I am excited about this company’s future. Our values and culture embrace safety, customer focus, communication, teamwork, innovation and diversity. Our employees are fully dedicated to this culture, our network is strong and we look forward to delivering a strong customer experience in 2019.

Ruest: We’re focused on outperforming the economy. As many know, we are a derived service provider and the market right now is very strong. We are investing in the business, building our safety culture and bringing a pragmatic focus to the deployment of technology in our operation.

We are assessing our team to place the right people with the right skills in the right jobs, all to drive our agenda forward with a nimble and transformative team. CN is a supply chain service company with rail as a central component of everything we do to be a growth company.

Squires: Norfolk Southern is in the process of developing and implementing a new operating plan that will change how we operate our local serving yards and terminals, and how we run trains.

Our ultimate aim is to provide more consistent, cost-efficient service, and we are determined to achieve this while minimizing service disruptions.

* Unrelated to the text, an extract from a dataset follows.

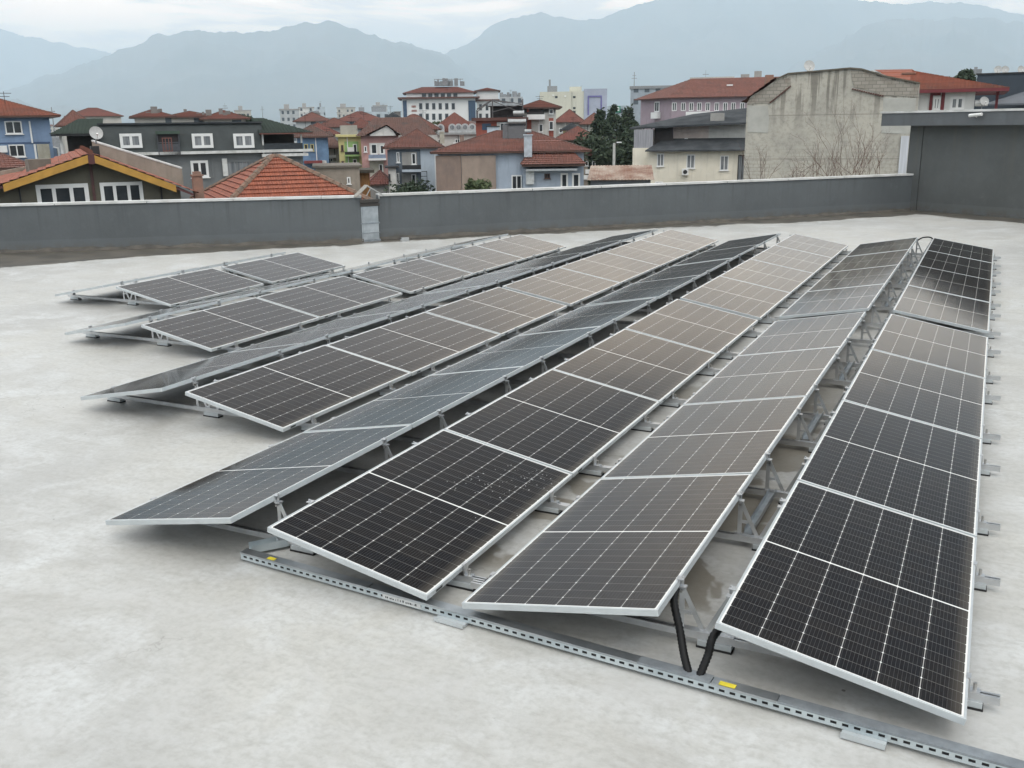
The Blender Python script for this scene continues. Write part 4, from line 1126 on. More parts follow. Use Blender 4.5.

We will be working closely with individual customers to ensure that we can take advantage of growth opportunities as we implement the plan.

A key focus of the plan is asset utilization, specifically working with customers to both right-size assets and to turn assets as quickly as possible. While the goal is to provide a more consistent service product, improving asset efficiency will give us capacity to grow and offer opportunities for gains in labor and network productivity.

We are committed to running a more efficient, customer-focused railroad, and we plan to work with customers to make proactive changes in a staged approach to minimize service disruptions.

We will strive to sustain our current business levels and capture new opportunities in an economic environment that has been conducive to growth.